Noronha defende a investigação. Para ele, a Lava Jato é técnica e apartidária. “Esses esquemas criminosos de corrupção e lavagem de dinheiro que foram descobertos no âmbito da administração pública federal, infelizmente também se repetem em algumas situações no âmbito estadual e no âmbito municipal, independente da sigla partidária que esteja no comando”, lamenta.

Para Valeixo, está claro que a operação apura atos de corrupção, independentemente de quem os praticou. “Não interessa para a Polícia Federal se esse ato é praticado por A, B ou C. Não estou aqui em busca de A, B, ou C, estou em busca de esclarecer e fornecer ao Judiciário e Ministério Público elementos que demonstrem quem foi responsável por aquele ato de corrupção”, diz o superintendente da PF.

Atuação organizada

A Lava Jato não é a única operação em curso no Brasil que investiga a corrupção, mas é a que mais ganhou holofotes na imprensa e a que mais atraiu o interesse da sociedade. Para Valeixo e Noronha, a explicação para isso passa pela publicidade dos processos, que é praxe na Justiça Federal na região Sul do país.

“Isso facilitou a Lava Jato ser absorvida pela sociedade”, avalia Valeixo. Para ele, a deflagração de várias fases – até agora foram 49 – também contribui para que a sociedade entenda e acompanhe o que acontece.

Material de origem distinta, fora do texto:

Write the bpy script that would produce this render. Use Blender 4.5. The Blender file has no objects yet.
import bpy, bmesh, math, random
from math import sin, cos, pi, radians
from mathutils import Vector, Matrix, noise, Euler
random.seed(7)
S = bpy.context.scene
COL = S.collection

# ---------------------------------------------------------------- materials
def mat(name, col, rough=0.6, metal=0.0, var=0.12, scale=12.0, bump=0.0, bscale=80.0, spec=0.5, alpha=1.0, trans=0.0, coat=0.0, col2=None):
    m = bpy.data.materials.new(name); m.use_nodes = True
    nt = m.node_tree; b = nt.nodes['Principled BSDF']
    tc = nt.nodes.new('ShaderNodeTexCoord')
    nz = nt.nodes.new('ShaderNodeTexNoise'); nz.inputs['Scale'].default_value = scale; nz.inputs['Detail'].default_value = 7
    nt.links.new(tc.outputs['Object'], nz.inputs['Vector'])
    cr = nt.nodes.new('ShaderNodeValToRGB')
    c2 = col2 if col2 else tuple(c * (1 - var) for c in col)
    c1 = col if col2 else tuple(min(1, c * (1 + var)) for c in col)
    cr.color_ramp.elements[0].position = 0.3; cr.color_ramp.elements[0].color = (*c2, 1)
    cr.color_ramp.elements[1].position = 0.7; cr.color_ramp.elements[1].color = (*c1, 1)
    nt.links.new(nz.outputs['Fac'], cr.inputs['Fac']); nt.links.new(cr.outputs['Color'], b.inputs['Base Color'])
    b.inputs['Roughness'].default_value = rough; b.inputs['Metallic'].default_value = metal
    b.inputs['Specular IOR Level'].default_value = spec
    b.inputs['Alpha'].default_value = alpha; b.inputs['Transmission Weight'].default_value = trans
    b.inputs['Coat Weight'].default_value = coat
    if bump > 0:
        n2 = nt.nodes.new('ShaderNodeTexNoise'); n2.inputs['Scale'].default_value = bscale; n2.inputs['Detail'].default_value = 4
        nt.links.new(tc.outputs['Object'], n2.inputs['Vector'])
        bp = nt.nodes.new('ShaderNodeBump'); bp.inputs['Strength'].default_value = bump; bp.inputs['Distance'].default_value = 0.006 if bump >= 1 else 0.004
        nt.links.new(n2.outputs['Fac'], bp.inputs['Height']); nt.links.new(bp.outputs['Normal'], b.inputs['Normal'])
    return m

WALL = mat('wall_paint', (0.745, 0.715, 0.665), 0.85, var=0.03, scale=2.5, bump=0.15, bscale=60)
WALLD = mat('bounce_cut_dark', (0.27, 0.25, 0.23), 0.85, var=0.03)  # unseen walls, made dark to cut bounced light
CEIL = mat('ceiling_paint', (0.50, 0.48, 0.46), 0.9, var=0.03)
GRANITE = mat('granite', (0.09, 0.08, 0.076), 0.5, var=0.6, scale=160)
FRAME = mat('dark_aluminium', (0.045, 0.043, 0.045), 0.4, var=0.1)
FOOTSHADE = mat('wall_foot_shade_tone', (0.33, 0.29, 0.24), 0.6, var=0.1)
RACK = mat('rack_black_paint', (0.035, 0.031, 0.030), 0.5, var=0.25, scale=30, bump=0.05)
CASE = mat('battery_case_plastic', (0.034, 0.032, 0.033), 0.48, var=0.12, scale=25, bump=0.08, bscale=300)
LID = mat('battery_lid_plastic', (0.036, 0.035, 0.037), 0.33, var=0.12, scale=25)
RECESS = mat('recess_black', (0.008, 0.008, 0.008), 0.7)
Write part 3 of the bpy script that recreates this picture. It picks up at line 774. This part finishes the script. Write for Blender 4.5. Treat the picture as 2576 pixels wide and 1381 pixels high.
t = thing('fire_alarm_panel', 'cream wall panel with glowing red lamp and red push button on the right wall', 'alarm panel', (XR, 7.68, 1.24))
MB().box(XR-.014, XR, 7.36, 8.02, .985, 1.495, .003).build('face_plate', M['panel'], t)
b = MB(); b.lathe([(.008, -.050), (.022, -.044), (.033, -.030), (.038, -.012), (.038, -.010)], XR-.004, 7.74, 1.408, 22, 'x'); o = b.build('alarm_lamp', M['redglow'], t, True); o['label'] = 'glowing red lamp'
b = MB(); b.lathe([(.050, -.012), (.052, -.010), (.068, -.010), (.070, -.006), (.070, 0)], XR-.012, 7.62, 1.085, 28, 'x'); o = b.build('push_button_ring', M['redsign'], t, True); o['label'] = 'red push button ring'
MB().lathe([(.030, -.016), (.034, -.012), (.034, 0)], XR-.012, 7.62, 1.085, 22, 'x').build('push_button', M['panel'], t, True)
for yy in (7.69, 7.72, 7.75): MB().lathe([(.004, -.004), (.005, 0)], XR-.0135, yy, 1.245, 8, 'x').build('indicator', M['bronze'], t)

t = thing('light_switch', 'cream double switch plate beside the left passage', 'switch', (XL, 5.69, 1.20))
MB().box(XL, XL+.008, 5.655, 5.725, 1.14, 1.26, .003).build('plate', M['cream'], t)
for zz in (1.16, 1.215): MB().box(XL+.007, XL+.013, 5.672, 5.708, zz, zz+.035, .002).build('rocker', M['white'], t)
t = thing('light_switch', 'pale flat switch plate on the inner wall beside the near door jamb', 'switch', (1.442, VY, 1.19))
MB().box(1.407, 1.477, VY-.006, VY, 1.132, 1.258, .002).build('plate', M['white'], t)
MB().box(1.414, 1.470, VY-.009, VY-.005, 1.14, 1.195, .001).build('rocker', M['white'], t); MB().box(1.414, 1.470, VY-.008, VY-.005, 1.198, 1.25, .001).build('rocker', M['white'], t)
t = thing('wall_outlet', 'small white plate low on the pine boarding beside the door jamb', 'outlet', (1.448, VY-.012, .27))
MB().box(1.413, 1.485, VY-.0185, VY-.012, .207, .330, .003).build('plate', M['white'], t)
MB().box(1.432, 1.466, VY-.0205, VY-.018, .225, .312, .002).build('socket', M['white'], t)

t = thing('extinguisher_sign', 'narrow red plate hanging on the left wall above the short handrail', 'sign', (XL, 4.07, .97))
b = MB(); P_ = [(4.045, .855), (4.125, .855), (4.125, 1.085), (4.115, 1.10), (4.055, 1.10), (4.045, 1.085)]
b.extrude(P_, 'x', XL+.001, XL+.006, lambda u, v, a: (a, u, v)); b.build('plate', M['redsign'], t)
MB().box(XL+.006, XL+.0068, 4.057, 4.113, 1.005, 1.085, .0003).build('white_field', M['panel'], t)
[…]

Para Noronha, a atuação em conjunto de vários órgãos de investigação – MPF, PF, Receita Federal, Controladoria Geral da União – também explica o sucesso. “A gente enfrenta uma criminalidade organizada e muitas vezes a gente não tem o Estado atuando de forma organizada”, diz.

“Isso é muito interessante porque a gente tem basicamente dois tipos de criminalidade organizada. Você tem o crime organizado de violência e o crime organizado de astúcia, de inteligência. O nosso foco principal, os nossos investigados acabam se envolvendo mais nessa criminalidade do crime organizado de astúcia. E o que se espera do Estado também é um agir inteligente para poder combater, usando suas forças. É o que a gente procura fazer aqui”, revela o procurador.

Novos aniversários?

Uma pergunta recorrente na Lava Jato é justamente até onde vai a operação. Na Polícia Federal, apesar da força-tarefa específica para o caso ter sido desfeita em meados do ano passado, Valeixo garante que 2018 será um ano de “muito trabalho” pela frente. A Delegacia de Combate à Corrupção e Desvio de Verbas Públicas (Delecor), que absorveu as investigações, deve receber reforços em breve.

O aumento no efetivo já havia sido prometido pelo ex-diretor geral da PF, Fernando Segóvia e, segundo Valeixo, já foi autorizado por Brasília. A PF em Curitiba está em fase de seleção de nomes que possam ser integrados à equipe, segundo o superintendente.

No MPF, a força-tarefa continua mobilizada. “Sempre tem aquela pergunta: até onde vai a operação? Nosso desejo é ir até onde houve crime. Como a gente não sabe até onde houve, queremos seguir fazendo nosso trabalho, investigando até onde for possível”, diz Noronha.

O procurador ressalta, porém, que o trabalho é árduo e não envolve apenas a atuação dos órgãos de investigação. “É lógico que há como a gente desmantelar esses esquemas, mas não é um trabalho simples, não é um trabalho rápido e não é um trabalho de uma pessoa ou de uma instituição. É um trabalho de toda a sociedade”, diz.